_WHAT TO PRODUCE_
Copy every line of the entries that includes the word "picture".
+++ INPUT DATA
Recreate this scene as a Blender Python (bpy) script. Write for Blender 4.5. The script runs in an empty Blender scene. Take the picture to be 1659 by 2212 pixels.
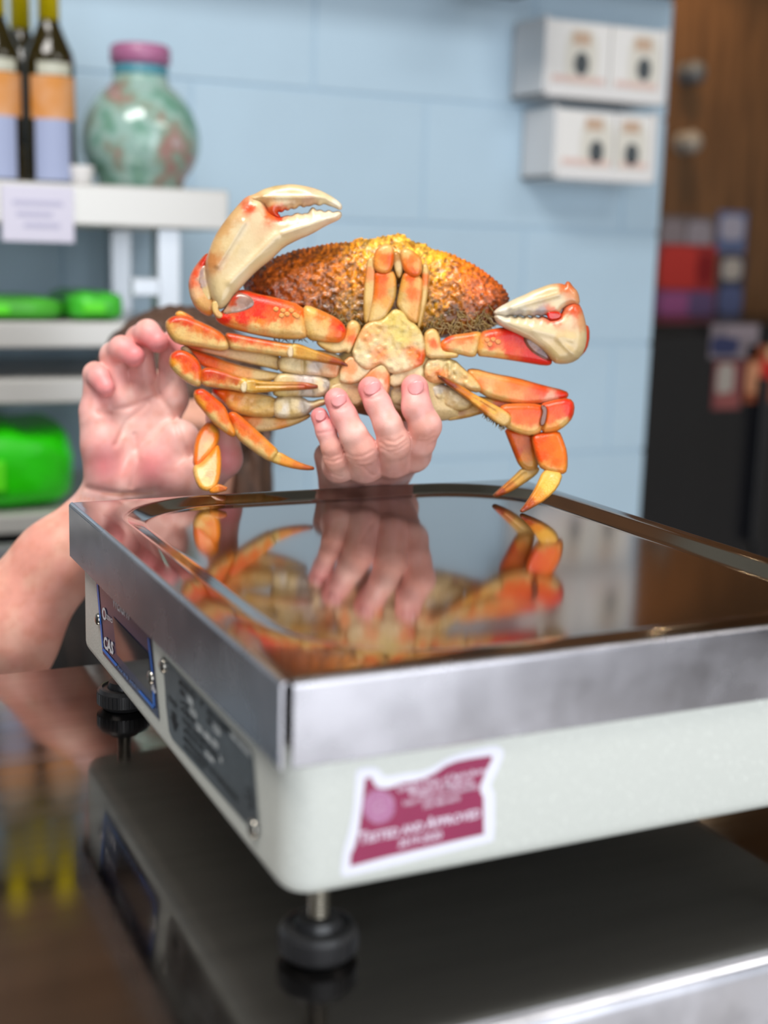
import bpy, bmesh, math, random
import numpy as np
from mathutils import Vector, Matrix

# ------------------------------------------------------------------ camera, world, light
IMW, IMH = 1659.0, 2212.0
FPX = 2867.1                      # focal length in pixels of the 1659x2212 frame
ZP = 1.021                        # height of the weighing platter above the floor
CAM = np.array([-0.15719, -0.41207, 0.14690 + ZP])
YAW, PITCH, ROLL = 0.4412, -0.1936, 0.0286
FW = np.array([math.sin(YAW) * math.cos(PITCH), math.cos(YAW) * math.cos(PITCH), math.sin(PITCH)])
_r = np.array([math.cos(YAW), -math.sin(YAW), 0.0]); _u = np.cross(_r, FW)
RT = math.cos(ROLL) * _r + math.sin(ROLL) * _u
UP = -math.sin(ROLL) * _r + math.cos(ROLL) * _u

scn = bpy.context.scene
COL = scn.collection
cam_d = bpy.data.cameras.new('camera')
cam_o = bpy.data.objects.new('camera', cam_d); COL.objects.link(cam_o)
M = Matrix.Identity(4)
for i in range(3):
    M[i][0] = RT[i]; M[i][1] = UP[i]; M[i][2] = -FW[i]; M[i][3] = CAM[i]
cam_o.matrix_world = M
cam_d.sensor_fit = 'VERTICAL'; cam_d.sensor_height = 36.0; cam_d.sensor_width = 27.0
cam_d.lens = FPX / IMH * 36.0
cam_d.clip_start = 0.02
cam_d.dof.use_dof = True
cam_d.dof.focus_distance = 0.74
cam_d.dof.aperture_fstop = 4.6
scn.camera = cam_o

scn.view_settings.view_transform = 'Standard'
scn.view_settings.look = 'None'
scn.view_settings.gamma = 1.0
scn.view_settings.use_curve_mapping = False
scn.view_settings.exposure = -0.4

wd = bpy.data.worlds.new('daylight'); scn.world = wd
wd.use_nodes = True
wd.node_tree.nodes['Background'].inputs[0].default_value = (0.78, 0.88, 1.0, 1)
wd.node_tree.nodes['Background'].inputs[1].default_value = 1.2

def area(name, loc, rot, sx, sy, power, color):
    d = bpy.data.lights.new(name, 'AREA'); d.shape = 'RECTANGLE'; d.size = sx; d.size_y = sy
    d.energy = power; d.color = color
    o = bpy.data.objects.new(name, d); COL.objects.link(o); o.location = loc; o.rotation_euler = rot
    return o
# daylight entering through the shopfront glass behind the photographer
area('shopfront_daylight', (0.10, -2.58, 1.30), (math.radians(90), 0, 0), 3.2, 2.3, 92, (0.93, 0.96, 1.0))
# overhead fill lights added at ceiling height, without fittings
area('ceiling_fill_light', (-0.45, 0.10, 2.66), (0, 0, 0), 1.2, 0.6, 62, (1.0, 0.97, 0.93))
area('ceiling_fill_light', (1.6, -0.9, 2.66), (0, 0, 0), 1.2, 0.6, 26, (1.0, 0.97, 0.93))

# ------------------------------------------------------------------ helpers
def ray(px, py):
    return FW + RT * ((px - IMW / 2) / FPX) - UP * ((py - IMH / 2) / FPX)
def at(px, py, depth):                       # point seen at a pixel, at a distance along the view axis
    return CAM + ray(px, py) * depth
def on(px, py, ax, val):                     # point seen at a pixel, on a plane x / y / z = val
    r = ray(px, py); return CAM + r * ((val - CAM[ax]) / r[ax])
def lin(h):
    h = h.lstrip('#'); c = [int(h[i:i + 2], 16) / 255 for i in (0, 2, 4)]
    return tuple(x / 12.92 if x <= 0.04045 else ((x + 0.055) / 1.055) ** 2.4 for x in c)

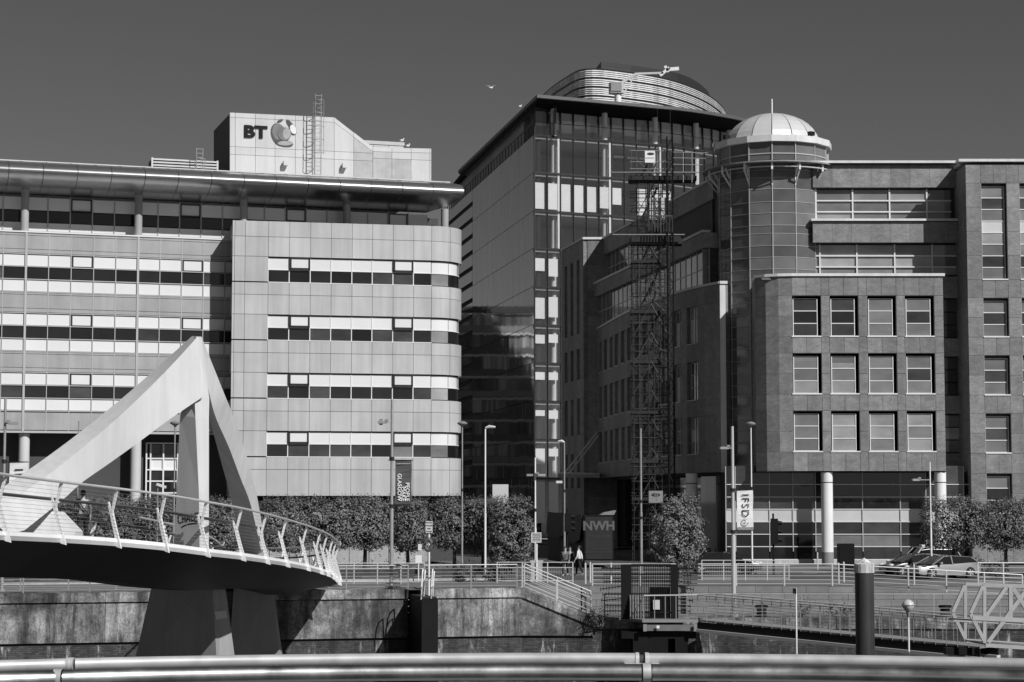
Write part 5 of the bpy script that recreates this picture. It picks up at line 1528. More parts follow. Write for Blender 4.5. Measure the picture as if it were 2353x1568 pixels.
++++++
_FULL ANSWER_
Recreate this scene as a Blender Python (bpy) script. Write for Blender 4.5. The script runs in an empty Blender scene. Take the picture to be 1659 by 2212 pixels.
Write part 5 of the bpy script that recreates this picture. It picks up at line 1528. More parts follow. Write for Blender 4.5. Measure the picture as if it were 2353x1568 pixels.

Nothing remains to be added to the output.